I've not posted her in a bit partially because it feels like the work I'm doing is a bit "present-company". I put my editor on pause because I hate all languages I could write it in. I want a good dynamic language where I can develop the editor in itself without ever restarting it. I want something multi-threaded. I want something with a lightweight runtime. But ultimately, I really just want to boil the ocean and this feels like a fun way.
So I've been making my own language. It is a dynamically typed functional language that compiles straight to machine code (no vm at all). Today, I finally got my persistent vectors properly working (After finally figuring out that my bug was in the gc (still not fixed) not my implementation.) I decided as an experiment to implement clojures HAMT based persistent vectors into the language itself (not at the compiler/runtime level). In fact, even my mutable arrays are implemented in the language with a primitive allocation function and some fetching "fields" primitives.
Sadly my implementation is about 6x slower than clojures on my artificial benchmark. But honestly that's pretty darn good! I have done 0 optimizations, Clojure's data structures are all implemented in java. That means I'm about 6x slower than java on this benchmark. Not bad. Trying to figure out next if I want to do some performance work, or continue building out features.
The whole thing is premised on the idea that there are no* popular, modern dynamically typed languages.
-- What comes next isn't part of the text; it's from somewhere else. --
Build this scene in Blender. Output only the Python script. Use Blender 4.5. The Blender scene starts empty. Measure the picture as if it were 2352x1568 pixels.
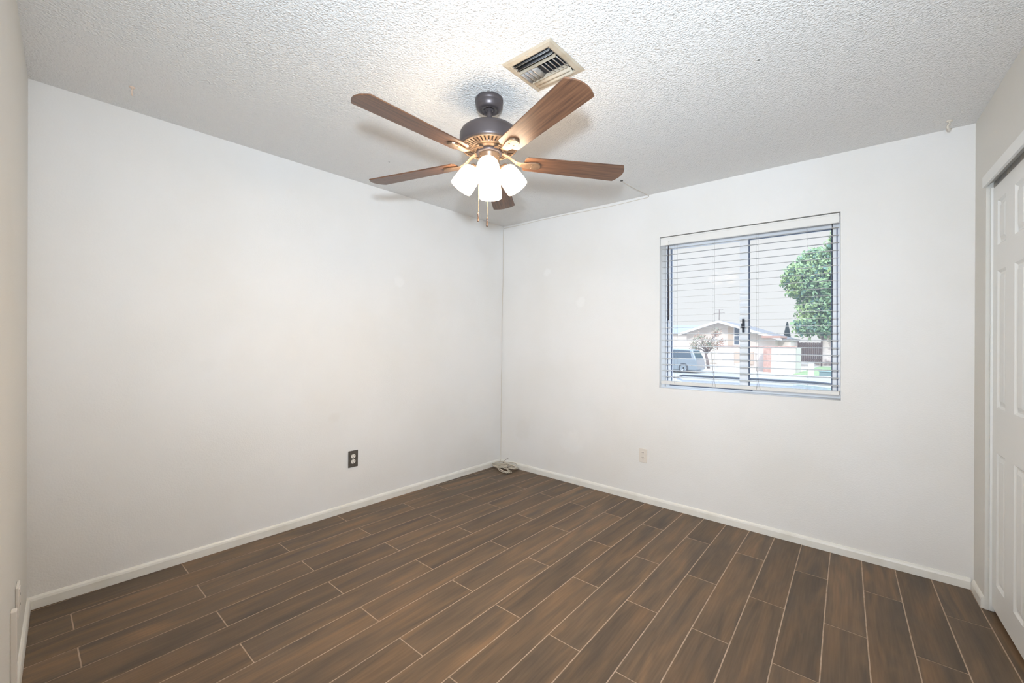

Javascript, python, and ruby are all decades old and are showing their age. Clojure and Elixir are the only contenders. Clojure will never be popular because it is a lisp. Elixir's super power and its limitation is the beam.
Python, ruby, and javascript all lack a good story on multi-threading. Ruby and python are slower than they ought to be. All of them are OO inspired. I think functional langauges + Rust have shown a different way of programming. All of them have weird quirks and problems around packages/modules/scoping, things we've since learned to do better. Finally, they have bad tooling for inspecting performance, memory, usage etc.
All of this is the situation I'm designing into. I want to build something that
1) Can be popular (so no lisp)
2) Can be fast (so focusing on performance from the beginning, no slow interpreter)
3) Has good module/namespace support
4) Is multi-threaded
5) Is lightweight (does not depend on a big existing platform)
6) Has great performance and memory tooling support
As for the actual code design. I've started from the ground up with a aarch64 machine code generator. I have an IR that is an infinite register machine. An AST on top of that. I've implemented 3 different GC systems (Mark and Sweep, Compacting, and a simple generational collector).
That's quite a bit, so happy to answer any questions
is it immutable all the way, immutable first or mutable first with immutable support?
the multithread support is going to be raw "pthreads"? or some core abstraction like actors, channels etc?
The goal is that people will write immutable code. But I’m going to be fairly pragmatic in that regard. It will be very similar to Clojure. There will be ways to write mutable stuff. But everything is pushing you to write immutable stuff.
Multithreading as in system threads. The language should be flexible enough that anything more than that should be able to be written in user land. Still flirting with the idea of delimited continuations in the base language. Which would give you all the power you need for anything like that.
The most esoteric inspiration I can think of is pyret. Just like pyret I plan on having nice support for algebraic data types (but not trying to do their gradual type stuff) and first class ways of doing tests.
Really this is clojure + rust + batteries included. Those are the main inspirations.
FYI - in places where you can guarantee stack-based immutability, you might consider using Jart's ABC garbage collector. She does it in 40 bytes. YMMV.
I just want to say, I think:
a) This feels like future not present.
b) #devlog-together is agnostic to future vs present. It's a space for anything you want to share.